[START]
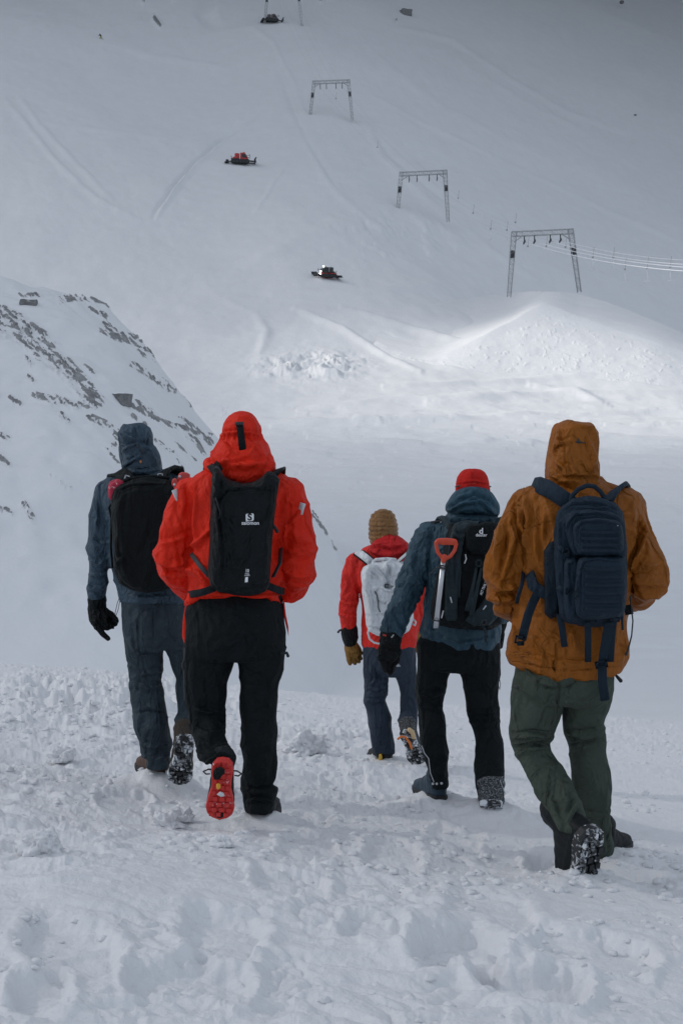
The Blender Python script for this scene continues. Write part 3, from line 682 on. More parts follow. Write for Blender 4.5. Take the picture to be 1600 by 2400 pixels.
[END]
[START]
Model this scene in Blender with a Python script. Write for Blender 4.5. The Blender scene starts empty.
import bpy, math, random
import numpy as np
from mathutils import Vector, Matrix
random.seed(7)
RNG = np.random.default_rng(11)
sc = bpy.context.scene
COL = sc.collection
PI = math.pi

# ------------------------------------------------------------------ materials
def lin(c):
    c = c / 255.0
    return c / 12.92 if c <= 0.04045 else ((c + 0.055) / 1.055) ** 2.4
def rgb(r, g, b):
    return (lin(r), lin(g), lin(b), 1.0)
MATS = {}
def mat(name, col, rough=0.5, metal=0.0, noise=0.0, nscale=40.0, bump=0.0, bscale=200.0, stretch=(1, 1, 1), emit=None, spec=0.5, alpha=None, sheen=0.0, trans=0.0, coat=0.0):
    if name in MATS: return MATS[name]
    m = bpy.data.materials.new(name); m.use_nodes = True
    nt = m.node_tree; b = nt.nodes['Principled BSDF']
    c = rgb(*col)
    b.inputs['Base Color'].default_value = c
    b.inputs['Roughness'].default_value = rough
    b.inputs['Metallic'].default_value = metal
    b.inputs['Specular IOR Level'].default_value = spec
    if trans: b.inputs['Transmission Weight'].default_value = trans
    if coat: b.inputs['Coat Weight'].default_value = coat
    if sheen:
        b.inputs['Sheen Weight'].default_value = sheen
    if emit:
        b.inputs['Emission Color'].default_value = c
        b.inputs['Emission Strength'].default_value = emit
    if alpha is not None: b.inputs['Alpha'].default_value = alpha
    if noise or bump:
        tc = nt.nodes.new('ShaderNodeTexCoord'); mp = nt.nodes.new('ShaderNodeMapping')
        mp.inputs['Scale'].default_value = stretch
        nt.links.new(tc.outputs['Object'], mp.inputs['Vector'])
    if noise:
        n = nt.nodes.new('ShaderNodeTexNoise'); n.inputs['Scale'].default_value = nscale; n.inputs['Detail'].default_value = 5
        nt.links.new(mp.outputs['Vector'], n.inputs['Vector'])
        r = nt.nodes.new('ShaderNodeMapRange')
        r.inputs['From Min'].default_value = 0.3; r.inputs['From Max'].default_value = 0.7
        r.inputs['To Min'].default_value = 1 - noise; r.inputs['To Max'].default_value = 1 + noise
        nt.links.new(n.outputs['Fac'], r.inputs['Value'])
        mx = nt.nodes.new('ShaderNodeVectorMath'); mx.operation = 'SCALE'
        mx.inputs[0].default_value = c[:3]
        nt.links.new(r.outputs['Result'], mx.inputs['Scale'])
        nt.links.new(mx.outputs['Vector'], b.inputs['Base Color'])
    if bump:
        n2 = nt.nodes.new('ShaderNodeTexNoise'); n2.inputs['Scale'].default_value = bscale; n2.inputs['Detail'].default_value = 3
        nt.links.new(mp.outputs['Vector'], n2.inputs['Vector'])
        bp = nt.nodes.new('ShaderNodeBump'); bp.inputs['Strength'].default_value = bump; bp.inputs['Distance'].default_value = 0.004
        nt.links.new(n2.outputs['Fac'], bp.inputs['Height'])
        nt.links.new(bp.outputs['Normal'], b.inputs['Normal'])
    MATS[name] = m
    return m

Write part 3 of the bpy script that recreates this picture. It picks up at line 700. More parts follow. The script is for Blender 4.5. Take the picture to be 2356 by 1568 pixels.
[END]
**Problem**.
Nothing but the lines from the one with "Model this scene" through the one with "PI = math.pi" should be repeated, and each exactly.

**Correct output**.
Model this scene in Blender with a Python script. Write for Blender 4.5. The Blender scene starts empty.
import bpy, math, random
import numpy as np
from mathutils import Vector, Matrix
random.seed(7)
RNG = np.random.default_rng(11)
sc = bpy.context.scene
COL = sc.collection
PI = math.pi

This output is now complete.